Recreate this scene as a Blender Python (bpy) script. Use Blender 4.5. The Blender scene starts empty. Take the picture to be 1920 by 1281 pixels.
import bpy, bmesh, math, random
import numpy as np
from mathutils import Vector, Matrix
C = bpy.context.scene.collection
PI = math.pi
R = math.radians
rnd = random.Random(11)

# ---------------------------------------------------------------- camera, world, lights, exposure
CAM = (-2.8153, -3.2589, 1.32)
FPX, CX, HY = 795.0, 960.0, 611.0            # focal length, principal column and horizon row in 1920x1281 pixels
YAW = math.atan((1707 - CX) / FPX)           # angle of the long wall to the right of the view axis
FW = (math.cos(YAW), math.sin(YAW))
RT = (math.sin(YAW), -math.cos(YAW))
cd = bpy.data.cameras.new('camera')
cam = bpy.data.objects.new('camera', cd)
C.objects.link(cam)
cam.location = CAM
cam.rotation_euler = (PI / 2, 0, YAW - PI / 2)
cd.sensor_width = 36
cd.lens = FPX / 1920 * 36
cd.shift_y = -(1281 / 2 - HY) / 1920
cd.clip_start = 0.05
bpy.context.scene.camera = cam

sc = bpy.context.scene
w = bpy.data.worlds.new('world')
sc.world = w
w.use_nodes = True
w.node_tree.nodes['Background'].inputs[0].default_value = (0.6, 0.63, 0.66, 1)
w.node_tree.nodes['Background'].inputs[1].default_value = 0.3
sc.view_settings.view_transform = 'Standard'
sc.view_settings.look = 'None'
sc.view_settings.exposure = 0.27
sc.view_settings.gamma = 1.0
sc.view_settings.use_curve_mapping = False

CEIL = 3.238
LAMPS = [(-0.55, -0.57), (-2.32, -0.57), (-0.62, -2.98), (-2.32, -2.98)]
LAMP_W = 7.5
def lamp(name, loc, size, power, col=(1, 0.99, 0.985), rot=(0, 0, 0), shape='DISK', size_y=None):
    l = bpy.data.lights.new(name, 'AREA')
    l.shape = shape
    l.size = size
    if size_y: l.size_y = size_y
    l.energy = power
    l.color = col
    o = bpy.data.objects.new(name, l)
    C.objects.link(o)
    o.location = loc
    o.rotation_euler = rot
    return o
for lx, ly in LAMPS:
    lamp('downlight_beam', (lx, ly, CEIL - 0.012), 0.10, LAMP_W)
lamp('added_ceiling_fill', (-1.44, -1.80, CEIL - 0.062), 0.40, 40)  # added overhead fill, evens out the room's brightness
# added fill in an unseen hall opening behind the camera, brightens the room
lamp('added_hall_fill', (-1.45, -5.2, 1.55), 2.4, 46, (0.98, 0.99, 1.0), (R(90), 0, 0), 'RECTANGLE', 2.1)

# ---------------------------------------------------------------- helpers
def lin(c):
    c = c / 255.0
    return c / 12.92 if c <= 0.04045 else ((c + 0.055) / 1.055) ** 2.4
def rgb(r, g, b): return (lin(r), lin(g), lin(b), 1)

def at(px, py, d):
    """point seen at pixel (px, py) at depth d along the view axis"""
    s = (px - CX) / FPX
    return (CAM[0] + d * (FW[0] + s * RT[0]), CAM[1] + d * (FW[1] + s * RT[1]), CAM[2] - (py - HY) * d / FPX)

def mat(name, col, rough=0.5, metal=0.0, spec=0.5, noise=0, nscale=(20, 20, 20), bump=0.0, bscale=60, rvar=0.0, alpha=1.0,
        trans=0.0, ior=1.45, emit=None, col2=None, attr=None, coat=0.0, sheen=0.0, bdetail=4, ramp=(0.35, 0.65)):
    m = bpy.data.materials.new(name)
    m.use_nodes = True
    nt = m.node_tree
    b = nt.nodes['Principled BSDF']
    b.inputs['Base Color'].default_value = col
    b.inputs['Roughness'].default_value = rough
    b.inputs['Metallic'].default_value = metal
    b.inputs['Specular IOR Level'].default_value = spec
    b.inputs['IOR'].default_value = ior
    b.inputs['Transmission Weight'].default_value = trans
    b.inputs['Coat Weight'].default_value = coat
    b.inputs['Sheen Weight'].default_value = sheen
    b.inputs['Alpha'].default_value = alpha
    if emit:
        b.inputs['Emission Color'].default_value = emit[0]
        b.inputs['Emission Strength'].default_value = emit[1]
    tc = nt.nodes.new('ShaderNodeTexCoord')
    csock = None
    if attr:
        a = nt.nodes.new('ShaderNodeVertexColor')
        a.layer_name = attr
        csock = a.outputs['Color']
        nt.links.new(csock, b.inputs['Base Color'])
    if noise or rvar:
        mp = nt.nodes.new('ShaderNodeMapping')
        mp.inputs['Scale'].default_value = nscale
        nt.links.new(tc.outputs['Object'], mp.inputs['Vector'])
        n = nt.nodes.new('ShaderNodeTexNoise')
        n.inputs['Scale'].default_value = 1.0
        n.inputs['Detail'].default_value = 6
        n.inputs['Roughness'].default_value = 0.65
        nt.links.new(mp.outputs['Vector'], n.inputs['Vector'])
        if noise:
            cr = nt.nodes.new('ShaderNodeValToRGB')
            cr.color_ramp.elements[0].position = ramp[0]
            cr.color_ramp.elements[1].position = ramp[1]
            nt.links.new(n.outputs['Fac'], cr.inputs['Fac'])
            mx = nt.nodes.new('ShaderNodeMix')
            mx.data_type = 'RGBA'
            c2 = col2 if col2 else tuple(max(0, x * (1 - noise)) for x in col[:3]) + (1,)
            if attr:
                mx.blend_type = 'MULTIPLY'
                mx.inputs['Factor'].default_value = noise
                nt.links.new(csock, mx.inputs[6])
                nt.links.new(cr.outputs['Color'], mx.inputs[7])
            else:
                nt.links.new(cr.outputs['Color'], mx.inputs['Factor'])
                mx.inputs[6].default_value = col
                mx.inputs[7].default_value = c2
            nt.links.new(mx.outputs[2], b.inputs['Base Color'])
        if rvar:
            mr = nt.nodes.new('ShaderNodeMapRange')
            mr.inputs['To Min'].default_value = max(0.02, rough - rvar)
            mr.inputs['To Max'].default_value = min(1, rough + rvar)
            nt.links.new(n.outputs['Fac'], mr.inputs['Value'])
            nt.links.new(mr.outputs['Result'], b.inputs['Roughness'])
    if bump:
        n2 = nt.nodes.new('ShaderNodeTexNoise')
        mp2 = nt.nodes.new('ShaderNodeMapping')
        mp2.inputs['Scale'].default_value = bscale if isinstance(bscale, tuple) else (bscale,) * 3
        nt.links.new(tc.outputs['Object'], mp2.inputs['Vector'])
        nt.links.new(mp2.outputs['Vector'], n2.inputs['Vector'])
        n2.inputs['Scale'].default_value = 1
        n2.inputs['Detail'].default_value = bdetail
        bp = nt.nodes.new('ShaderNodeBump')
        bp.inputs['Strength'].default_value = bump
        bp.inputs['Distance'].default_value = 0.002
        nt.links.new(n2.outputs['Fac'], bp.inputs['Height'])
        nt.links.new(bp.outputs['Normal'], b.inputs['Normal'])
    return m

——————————

:: Direction ::
Filter out every line that lacks the word "scene", and copy the rest.

:: Result of this task ::
Recreate this scene as a Blender Python (bpy) script. Use Blender 4.5. The Blender scene starts empty. Take the picture to be 1920 by 1281 pixels.
C = bpy.context.scene.collection
bpy.context.scene.camera = cam
sc = bpy.context.scene